Há séculos, os anciãos do grupo definem o rumo da matilha humana. Eles conhecem o caminho, as histórias e os perigos. Mas, a cada nova geração, surgem olhos que enxergam além da névoa, ouvidos que se inquietam com o som do vento e bocas que ousam perguntar o que nunca deveria ser questionado. É nesse momento que o peso da tradição se torna luta: entre seguir o rastro dos que vieram antes ou abrir uma nova trilha na neve.

O lobo é uma boa metáfora para isso. Costuma-se dizer que o líder não é o que mais mata, mas o que sabe quando não matar. Ele guia não pela força, mas pela sabedoria de equilibrar instinto e silêncio. O verdadeiro alfa não impõe o medo, inspira o respeito. Entre os lobos, a liderança é cíclica, dinâmica; quem hoje guia, amanhã segue. É uma ordem natural que reconhece a importância dos mais jovens, pois são eles que têm fôlego para correr mais longe.

Mas no mundo dos homens, esquecemos disso. Os velhos lobos se recusam a soltar o posto. Temem o frio do anonimato e, por isso, os jovens são obrigados a lutar não só contra o inverno, mas contra o próprio bando. E, ainda assim, continuam, porque dentro deles queima uma fome diferente, não de poder, mas de sentido.

Nietzsche dizia que “é preciso ter caos dentro de si para gerar uma estrela dançante”. E talvez sejam esses jovens lobos, com seu caos, sua pressa e sua insubmissão, os únicos capazes de romper o círculo e reinventar a trilha. Pois não é na repetição do uivo antigo que a matilha sobrevive, é na coragem de cantar outro tom quando a floresta muda.

O peso das tradições arcaicas, afinal, não está apenas no que proíbem, mas no medo que cultivam. E talvez o novo líder, o verdadeiro, seja aquele que entende que o caminho não se impõe; apenas se aponta, e o resto é confiança.

No fim, o lobo mais sábio não é o que lidera a matilha, é o que sabe quando deixá-la seguir sozinha. E neste contexto, Predador: Terras Selvagens se torna o primeiro filme da franquia com algo, realmente, a dizer. Não só pelo tom de aventura pura, mas por um desencaixe, que inicia e termina a produção. Ela tira do gesso um dos protagonistas mais queridos da ficção, dá protagonismo a ele e o ensina a traçar seu caminho, mesmo que dentro de suas raízes e convicções.

Thia e Tessa 

Podemos pensar essa narrativa como uma reflexão filosófica sobre o que significa “ser humano”, um tema que atravessa desde a literatura clássica até a ficção científica moderna. A história de dois robôs de uma linha de montagem, dotados de consciência em graus distintos, oferece um espelho para nossas próprias contradições: o desejo de transcender a função e a aceitação da rotina como destino.

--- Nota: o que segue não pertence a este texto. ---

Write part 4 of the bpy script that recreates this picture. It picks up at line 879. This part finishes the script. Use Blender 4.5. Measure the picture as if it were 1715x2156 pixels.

Um deles, Tessa, que apenas executa, representa a ordem, a previsibilidade e o propósito utilitário da existência. Ele é o eco da máquina perfeita: eficiente, sem hesitação, incapaz de perceber a própria prisão. É o filho direto da lógica industrial, da produção em série e da racionalidade que reduz tudo a tarefas. Thia, no entanto, é o erro do sistema, o desvio. Ao questionar o sentido de sua própria função, ele rompe com o determinismo da máquina e se aproxima do humano, não pela aparência, mas pelo conflito interno. A dúvida, afinal, é a centelha da consciência.

Esta diferença é realçada, principalmente, pela ausência de pernas, algo como se a vida tivesse quebrado a personagem e assim, traçando o caminho para sua humanização diante das limitações.

A relação entre ambas pode ser lida como uma alegoria do mito de Caim e Abel, ou de Prometeu e Epimeteu: um voltado ao cumprimento da ordem, o outro à rebeldia criadora. O robô que busca ser mais humano não se contenta com o simples “funcionar”; ele deseja “existir”. Sua irmã mecânica, ao contrário, a vê com estranhamento, talvez com uma mistura de piedade e incompreensão, porque não consegue conceber a necessidade de um “porque” além do “como”.

No fim, talvez o robô que busca a humanidade não queira exatamente ser humano, mas compreender o que há de humano em sua busca. E o outro, em sua perfeição funcional, pode representar o destino que os homens tentam negar: o de se tornarem máquinas previsíveis, incapazes de sonhar.

Assim, os dois robôs da linha de montagem são dois lados da mesma criação, o servo e o sonhador. Um é o reflexo da humanidade que constrói, o outro é o eco da humanidade que questiona. E entre eles, pulsa a pergunta que nem as máquinas, nem nós conseguimos responder plenamente: o que nos torna vivos, afinal?

E na união destes pensamentos, Thia e Dek ressignificam o que é "ser", além de apenas existirem dentro de suas respectivas culturas. 

Talvez escute dizerem que este é o melhor filme do Predador no cinema. Pura besteira. Este é o primeiro.